Ay, Nicaragua, Nicaragüita/la flor más linda de mi querer». Así comienza la canción de los Mejía Godoy, casi un himno oficioso para el país centroamericano, a la manera del Waltzing Matilda de los australianos. No está de más rememorar a Carlos Mejía y a los de Palacagüina en estas fechas, ya que Nicaragua, para bien o para mal, está de moda. El destino muestra sus paradójicas quebraduras, y al tiempo que Sergio Ramírez recibe el Cervantes en el paraninfo de Alcalá de Henares, Daniel Ortega trata de sofocar una revuelta en la que ya no bastan los dedos de la mano para contar a las víctimas.
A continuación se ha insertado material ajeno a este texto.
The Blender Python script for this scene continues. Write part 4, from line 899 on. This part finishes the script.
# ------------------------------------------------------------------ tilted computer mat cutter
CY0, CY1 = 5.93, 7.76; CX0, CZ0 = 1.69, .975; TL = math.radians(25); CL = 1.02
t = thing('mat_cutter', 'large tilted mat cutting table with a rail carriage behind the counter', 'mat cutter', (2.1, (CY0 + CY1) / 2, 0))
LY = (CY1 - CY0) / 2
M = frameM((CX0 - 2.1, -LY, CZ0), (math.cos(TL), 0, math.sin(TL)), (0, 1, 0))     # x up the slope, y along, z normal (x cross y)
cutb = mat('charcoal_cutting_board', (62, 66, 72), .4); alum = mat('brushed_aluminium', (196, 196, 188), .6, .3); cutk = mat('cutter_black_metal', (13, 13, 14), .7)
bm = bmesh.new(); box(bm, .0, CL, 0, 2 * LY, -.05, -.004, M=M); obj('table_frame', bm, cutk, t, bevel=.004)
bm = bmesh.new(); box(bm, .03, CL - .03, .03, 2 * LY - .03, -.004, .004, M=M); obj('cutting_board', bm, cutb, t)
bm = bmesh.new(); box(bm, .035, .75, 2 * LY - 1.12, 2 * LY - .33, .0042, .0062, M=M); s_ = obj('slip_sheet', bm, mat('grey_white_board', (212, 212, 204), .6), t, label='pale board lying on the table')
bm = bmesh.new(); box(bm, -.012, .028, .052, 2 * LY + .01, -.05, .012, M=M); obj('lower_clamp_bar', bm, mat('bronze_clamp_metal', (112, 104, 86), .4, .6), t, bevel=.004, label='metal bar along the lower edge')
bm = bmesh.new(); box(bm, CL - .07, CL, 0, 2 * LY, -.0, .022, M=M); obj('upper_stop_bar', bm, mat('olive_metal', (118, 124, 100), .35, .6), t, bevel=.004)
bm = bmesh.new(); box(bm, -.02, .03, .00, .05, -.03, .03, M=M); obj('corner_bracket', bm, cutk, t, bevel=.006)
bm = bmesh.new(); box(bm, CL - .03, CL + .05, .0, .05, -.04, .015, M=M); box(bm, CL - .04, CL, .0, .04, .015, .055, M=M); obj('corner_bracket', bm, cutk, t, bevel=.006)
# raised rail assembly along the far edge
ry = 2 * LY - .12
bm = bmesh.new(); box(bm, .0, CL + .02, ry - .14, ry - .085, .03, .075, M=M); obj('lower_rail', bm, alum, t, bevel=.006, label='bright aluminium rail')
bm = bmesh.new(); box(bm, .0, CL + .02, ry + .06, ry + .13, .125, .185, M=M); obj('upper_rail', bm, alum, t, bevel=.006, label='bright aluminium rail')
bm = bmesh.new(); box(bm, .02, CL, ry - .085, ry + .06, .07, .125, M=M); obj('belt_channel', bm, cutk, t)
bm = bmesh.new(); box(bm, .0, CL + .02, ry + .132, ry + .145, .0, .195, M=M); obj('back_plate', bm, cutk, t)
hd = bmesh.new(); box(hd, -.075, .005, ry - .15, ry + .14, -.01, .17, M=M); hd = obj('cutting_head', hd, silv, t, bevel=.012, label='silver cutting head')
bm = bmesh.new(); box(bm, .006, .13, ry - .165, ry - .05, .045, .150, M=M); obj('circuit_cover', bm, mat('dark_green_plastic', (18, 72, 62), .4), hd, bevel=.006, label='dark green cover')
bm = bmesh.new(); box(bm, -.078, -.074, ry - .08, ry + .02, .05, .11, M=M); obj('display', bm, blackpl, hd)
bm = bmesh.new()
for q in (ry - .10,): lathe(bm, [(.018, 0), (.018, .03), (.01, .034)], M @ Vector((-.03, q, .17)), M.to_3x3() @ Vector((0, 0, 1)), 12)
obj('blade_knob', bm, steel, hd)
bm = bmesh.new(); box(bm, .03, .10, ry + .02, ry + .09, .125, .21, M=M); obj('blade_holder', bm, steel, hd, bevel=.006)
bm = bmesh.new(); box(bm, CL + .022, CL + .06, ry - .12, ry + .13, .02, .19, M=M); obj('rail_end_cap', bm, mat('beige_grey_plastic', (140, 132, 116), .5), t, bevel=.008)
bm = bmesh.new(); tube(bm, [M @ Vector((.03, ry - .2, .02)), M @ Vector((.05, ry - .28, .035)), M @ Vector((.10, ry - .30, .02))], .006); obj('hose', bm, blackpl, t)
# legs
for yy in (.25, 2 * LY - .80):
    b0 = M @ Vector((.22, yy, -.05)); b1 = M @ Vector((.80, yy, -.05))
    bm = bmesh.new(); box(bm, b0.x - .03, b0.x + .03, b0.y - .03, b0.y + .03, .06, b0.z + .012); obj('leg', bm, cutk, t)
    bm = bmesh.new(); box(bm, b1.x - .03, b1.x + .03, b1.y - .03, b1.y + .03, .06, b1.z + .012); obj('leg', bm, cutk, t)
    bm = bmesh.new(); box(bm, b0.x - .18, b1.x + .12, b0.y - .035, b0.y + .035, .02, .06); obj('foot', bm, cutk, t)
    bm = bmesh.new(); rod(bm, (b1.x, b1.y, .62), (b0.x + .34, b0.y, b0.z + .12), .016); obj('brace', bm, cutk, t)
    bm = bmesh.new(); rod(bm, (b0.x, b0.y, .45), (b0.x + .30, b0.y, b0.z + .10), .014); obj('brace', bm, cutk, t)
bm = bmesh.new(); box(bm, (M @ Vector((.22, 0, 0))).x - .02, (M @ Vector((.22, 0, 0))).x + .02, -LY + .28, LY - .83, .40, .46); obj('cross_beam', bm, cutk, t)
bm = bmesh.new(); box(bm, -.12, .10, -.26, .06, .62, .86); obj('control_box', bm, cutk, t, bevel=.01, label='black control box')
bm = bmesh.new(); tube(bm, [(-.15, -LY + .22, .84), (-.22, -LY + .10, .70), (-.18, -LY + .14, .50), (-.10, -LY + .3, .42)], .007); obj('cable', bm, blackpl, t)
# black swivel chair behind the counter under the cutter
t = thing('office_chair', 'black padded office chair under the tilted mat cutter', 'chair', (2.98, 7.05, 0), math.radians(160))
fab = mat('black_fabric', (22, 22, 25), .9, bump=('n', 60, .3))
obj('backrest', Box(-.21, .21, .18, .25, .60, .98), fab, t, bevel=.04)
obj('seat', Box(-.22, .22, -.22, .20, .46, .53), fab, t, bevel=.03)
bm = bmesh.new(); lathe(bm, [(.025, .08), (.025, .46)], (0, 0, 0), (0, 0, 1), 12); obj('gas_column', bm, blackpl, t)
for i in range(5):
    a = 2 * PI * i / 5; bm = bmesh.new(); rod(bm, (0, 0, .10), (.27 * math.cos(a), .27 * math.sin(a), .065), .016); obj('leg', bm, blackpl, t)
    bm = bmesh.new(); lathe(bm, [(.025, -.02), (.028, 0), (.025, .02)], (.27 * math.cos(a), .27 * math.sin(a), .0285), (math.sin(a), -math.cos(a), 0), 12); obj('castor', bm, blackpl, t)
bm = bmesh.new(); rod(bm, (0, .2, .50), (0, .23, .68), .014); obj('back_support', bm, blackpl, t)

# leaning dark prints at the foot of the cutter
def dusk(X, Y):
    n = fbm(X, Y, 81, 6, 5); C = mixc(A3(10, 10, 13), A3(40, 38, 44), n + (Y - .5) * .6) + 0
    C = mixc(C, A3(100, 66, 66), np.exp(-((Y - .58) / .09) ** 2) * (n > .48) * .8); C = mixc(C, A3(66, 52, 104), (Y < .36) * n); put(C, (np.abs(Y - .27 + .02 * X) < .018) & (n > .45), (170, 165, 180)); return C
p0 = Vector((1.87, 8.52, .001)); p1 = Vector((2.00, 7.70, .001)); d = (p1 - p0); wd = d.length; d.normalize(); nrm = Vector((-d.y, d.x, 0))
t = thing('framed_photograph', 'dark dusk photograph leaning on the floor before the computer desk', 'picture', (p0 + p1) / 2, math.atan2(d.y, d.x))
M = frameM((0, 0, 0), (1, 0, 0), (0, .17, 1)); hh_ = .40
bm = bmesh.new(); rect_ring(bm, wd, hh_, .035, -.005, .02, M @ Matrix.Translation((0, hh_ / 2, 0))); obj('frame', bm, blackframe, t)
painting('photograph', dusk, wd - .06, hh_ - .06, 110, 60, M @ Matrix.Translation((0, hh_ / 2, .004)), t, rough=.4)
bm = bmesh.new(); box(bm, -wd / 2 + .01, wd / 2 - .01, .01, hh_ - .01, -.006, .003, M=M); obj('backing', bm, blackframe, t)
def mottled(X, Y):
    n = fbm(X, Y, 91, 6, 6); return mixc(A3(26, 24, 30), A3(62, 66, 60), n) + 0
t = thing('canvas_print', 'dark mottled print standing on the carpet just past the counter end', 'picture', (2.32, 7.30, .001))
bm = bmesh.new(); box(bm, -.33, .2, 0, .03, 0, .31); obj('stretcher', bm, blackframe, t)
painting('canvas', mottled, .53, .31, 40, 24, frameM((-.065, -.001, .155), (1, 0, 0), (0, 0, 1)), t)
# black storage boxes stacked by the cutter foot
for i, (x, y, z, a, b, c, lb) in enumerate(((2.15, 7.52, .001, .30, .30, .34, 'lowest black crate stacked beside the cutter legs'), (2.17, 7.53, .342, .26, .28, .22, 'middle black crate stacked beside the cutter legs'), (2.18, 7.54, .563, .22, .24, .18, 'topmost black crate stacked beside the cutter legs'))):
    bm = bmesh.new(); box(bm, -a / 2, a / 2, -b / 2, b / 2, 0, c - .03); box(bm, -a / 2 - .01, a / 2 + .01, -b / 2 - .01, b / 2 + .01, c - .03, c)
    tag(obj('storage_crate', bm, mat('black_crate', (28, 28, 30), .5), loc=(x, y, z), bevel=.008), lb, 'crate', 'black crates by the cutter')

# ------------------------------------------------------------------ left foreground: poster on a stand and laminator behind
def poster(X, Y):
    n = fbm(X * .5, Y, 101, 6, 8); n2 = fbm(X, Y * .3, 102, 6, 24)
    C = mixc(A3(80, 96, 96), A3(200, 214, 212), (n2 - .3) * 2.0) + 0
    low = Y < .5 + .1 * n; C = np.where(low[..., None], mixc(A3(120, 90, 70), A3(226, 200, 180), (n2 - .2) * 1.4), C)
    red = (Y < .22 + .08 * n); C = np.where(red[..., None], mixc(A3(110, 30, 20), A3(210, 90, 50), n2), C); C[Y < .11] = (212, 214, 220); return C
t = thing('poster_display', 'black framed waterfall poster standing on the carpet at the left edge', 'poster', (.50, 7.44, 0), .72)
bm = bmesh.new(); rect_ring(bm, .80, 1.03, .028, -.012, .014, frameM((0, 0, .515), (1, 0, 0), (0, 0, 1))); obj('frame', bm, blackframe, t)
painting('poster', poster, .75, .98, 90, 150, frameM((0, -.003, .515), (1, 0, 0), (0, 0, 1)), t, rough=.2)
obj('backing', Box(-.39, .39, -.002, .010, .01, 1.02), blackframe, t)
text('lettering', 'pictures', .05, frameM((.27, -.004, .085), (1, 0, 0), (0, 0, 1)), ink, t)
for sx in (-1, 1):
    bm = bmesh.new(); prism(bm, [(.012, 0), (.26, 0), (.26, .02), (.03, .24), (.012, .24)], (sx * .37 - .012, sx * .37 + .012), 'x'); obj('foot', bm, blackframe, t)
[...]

Las de Ortega y Ramírez han sido unas vidas literariamente paralelas, acaso con las reminiscencias de Enrique II Plantagenet y Thomas Becket, y no para empatizar con un trágico hado, sino para subrayar las encrucijadas del poder. Ambos se subieron al carro de la victoria sandinista, aquellas tropas que se adentraron en Managua para celebrar la caída del dictador Somoza, un sátrapa fondón que habría encajado como figurante en las películas de los 70. Hubo un amago de convertir aquella revolución en una franquicia cubana, pero las segundas o terceras partes suelen carecer del halo de esplendor. Y hasta les salió rana el trasunto del Che Guevara, pues Edén Pastora se levantó en armas contra sus antiguos compañeros, entendiendo que la deriva comunista mancillaba el espíritu de Sandino.

Daniel Ortega ha pasado todos estos años con una sobredosis de poder, muleteando los desbarres del chavismo. Sergio Ramírez, ministro en aquel tiempo fulgurante, se apeó hace mucho tiempo de aquella euforia, disconforme con la vis atractiva de Fidel. Nicaragua sonaba entonces como la última niña bonita de la guerra fría. La Contra palideció con los mosquitos de la selva, pero también ayudó a desgastar a la gerontocracia soviética. Y nunca como en ese país volcánico sacó el Papa Wotjyla el látigo del templo, reprendiendo sin tapujos a Ernesto Cardenal, el cura poeta que renunciaba al solideo a costa de la boina del otro Ernesto.

Esa Nicaragua fue coetánea de nuestra Transición. Hay esplendores en la hierba, y también frescura en ciertos fotogramas de lo vivido. Porque en la nicotínica atmósfera de aquellos días de concordia, surgen las cotonas étnicas de los de Palacagüina, aquellas blusas coloristas que daban patente de corso a los que se sulibellan. Y allí estaba Elsa Baeza para encarnarse en la María Magdalena de la Teología de la Liberación, haciendo portalicos criollos con su melodiosa voz, dejando un buen karma en unos tiempos en los que tanto nos jugábamos.

Sergio Ramírez hizo como Indiana Jones en la última Cruzada, y adoptó la decisión correcta. En su discurso de aceptación del Cervantes, el autor de Margarita, está linda la mar, ha mencionado, cómo no, a Rubén Darío, su compatriota más relevante, el embajador que confraternizó con los hombres del 98. Bien está que se testimonie ese hilo conductor, la literatura como sublimación de la realidad, mucho más noble que las añagazas torticeras de quienes intentan manipularla a beneficio de inventario, enrasando el espíritu crítico ahora que leer se está convirtiendo en una frivolidad. No, señora Colau. El almirante Cervera no fue un facha. Más bien el cabeza de turco de una época ignominiosa que muchos y muchas con sus espurias ambiciones se muestran afanados en emular.